What is required: Set down the data below from its first line to the line holding "lamp(1.035, 4.5, 2.53, 'small", inclusive; omit all pictures.

Data provided:
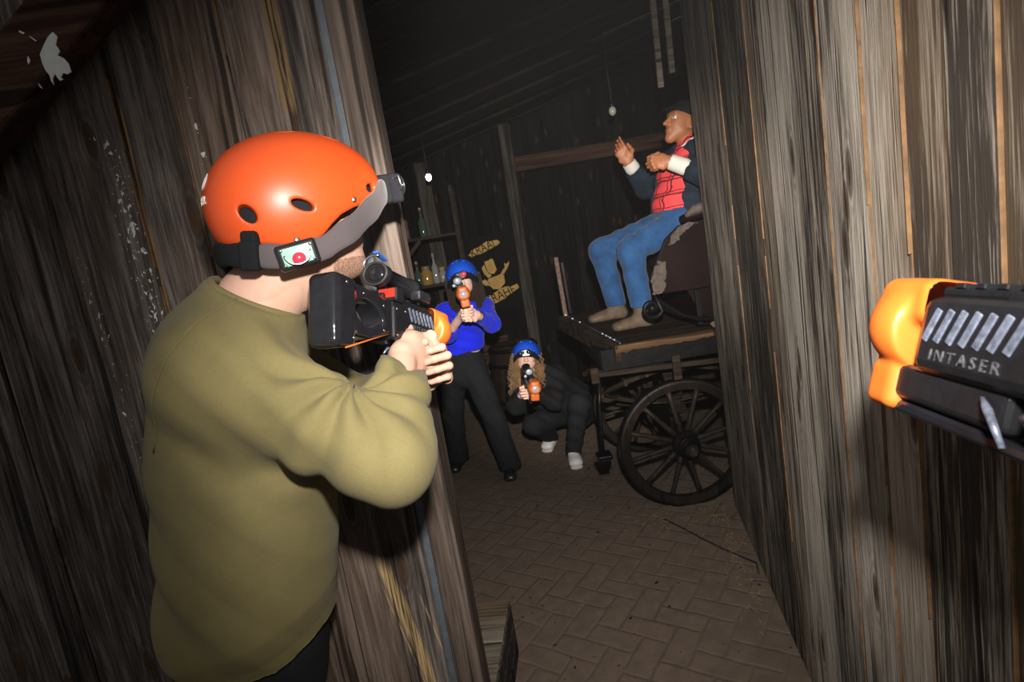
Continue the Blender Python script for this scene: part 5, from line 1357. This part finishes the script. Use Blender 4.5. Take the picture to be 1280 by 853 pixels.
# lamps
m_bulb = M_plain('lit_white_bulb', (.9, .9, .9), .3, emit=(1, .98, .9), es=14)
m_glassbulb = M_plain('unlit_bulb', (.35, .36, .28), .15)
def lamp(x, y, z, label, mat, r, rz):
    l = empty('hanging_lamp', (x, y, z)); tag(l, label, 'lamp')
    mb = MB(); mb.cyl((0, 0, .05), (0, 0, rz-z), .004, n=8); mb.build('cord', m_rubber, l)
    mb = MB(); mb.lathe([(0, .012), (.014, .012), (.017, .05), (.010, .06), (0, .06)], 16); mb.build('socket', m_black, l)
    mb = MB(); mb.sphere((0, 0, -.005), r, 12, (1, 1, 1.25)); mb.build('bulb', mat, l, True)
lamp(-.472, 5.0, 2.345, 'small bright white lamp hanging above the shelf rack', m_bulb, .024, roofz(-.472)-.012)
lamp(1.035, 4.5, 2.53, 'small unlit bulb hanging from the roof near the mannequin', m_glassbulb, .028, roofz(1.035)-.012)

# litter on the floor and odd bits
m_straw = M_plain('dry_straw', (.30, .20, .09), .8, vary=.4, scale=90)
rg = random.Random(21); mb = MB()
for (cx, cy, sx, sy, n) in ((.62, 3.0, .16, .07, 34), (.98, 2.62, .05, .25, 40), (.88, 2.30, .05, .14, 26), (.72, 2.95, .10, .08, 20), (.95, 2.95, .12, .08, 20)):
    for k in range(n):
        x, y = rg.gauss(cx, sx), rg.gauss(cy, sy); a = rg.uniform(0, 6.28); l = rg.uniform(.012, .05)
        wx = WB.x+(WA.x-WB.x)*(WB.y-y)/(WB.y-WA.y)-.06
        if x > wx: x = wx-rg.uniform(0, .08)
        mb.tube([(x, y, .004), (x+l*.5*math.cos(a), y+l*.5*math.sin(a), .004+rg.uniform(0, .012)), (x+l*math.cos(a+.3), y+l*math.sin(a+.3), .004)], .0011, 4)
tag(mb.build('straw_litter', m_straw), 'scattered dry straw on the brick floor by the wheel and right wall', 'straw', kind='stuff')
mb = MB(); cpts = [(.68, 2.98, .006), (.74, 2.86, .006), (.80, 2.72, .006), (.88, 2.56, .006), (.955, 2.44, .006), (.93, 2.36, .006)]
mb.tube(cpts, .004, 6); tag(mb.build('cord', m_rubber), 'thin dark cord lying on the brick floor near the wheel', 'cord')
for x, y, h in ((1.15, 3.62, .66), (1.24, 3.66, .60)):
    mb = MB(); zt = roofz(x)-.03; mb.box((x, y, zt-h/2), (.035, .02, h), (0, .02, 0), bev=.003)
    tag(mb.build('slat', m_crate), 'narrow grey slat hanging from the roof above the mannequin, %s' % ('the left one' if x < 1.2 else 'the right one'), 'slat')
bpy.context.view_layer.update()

Worked solution:
Continue the Blender Python script for this scene: part 5, from line 1357. This part finishes the script. Use Blender 4.5. Take the picture to be 1280 by 853 pixels.
# lamps
m_bulb = M_plain('lit_white_bulb', (.9, .9, .9), .3, emit=(1, .98, .9), es=14)
m_glassbulb = M_plain('unlit_bulb', (.35, .36, .28), .15)
def lamp(x, y, z, label, mat, r, rz):
    l = empty('hanging_lamp', (x, y, z)); tag(l, label, 'lamp')
    mb = MB(); mb.cyl((0, 0, .05), (0, 0, rz-z), .004, n=8); mb.build('cord', m_rubber, l)
    mb = MB(); mb.lathe([(0, .012), (.014, .012), (.017, .05), (.010, .06), (0, .06)], 16); mb.build('socket', m_black, l)
    mb = MB(); mb.sphere((0, 0, -.005), r, 12, (1, 1, 1.25)); mb.build('bulb', mat, l, True)
lamp(-.472, 5.0, 2.345, 'small bright white lamp hanging above the shelf rack', m_bulb, .024, roofz(-.472)-.012)
lamp(1.035, 4.5, 2.53, 'small unlit bulb hanging from the roof near the mannequin', m_glassbulb, .028, roofz(1.035)-.012)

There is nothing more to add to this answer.